The programmable infrastructure powering leading cloud providers’ IaaS/PaaS offers better visibility than enterprise data centers. Through the use of built-in APIs, all cloud workloads, configurations and permissions can be enumerated in real time. All access of any type — administrative or programmatic — should be logged. All network-based access of any type should be logged. This provides unprecedented visibility and the ability to use this to improve security.
6 Cloud Monitoring Best Practices
1. Use the Built-in Activity Monitoring
All leading cloud providers can be set to monitor every cloud activity — human, script or API-based — basically at no cost other than the storage used. These cloud activity logs can be sizable and verbose, so most enterprises keep them in the cloud to reduce bandwidth costs, allowing for larger datasets and longer retention.
2. Activate Logging on Everything You can and Retain it For at Least a Year
In addition to activity logs, the leading cloud providers offer detailed logging for every IaaS/PaaS capability offered — networking, containers, serverless and other services. The best practice is to log everything possible, including network flow logs. This pervasive visibility can be baselined and analyzed for patterns, providing the foundation for behavioral analytics-based threat detection
3. Continuously Scan for Rogue Assets
The entire enterprise cloud infrastructure should be continuously scanned for new and unknown assets (for example, untagged servers). This scanning should extend to scan for unsanctioned (and potentially unsecure) personal use of IaaS by business units and developers. This can be achieved by analyzing network firewall logs, secure web gateway (SWG) logs (the leading CASBs offer this capability) as well as accounting records.

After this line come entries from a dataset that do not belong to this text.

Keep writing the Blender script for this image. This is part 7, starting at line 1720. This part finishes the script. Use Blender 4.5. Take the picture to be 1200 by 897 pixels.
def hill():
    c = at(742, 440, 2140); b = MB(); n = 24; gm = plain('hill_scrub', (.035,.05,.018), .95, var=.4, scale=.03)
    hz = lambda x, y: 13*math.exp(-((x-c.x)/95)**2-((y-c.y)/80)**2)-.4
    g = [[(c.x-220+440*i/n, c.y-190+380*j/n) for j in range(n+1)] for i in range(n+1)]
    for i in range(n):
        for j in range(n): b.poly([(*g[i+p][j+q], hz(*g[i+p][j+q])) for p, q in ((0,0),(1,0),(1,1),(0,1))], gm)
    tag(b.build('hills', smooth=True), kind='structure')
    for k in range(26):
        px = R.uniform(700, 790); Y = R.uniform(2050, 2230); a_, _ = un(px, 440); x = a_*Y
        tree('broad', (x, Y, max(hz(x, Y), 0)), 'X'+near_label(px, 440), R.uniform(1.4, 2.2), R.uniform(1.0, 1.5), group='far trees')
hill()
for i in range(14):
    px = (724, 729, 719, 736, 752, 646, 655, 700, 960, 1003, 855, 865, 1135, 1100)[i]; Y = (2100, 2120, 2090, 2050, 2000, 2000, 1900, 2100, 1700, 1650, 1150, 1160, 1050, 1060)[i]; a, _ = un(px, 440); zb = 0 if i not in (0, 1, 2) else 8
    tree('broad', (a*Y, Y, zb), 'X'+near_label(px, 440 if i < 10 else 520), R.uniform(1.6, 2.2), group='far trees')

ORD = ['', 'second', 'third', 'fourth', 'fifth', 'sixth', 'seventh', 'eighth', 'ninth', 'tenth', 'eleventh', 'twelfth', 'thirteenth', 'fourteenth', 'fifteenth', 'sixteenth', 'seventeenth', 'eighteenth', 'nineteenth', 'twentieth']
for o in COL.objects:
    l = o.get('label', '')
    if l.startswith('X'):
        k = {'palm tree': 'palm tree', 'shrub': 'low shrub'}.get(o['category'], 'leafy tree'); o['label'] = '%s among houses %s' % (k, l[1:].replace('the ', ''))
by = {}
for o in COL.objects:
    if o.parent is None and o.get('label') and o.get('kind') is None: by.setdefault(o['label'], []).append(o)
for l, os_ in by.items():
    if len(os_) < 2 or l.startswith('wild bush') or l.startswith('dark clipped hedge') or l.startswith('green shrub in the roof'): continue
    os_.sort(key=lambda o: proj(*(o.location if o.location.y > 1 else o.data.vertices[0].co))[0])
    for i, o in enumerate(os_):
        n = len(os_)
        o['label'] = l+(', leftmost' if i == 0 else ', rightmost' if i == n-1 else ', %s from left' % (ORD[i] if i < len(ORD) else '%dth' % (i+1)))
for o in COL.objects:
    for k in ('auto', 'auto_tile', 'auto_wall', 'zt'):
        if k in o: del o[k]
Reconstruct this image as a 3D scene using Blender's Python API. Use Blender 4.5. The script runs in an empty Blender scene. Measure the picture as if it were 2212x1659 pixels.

4. Continuously Scan for Vulnerable Systems
The majority of the CSPM tools discussed in the previous section don’t look into the VMs or containers for missing patches or misconfigurations of the OS or system files. These should be scanned at runtime to ensure no vulnerable system has inadvertently been placed into production or become vulnerable since it was placed into production. Several of the leading cloud providers offer agents specifically for this purpose.
5. Continuously Scan for and Investigate any Permissions Granting Outside Access
There are legitimate use cases where IaaS/PaaS resources such as storage, keys or read/only security accounts will have entitlements granted to resources outside of an account. Cross-account permissions represent risk and should be discovered and accepted. There are cases where these were granted by mistake or the need for them has passed. Scanning for these and understanding their justification should be a continuous process.
6. Integrate into Enterprise Security Information and Event Management (SIEM) and Security Orchestration, Automation and Response (SOAR)
Cloud Monitoring without analysis isn’t useful. The visibility gathered should be integrated with the enterprise SIEM and SOAR. Often, this is in the cloud or via SIEM as a service as the amount of data being generated in public cloud hits a tipping point and exceeds that being created in the enterprise data center. Indeed, leading cloud providers are moving into offering their own SIEM because of their native integration into their own clouds and expertise in managing/analyzing large datasets, including the use of machine learning and AI to identify risk. SOAR, while new, also benefits from being API-based and has capabilities to leverage and wrap policy and automation functions around other third-party APIs, including cloud services.
Visibility is not a capability that is immediately established but is a journey companies must undertake to receive the benefits that visibility provides.
Gartner recommends engaging certified cloud partners early on in your cloud planning process, to ensure that loopholes are identified early and plugged in before it turns out to be a disaster.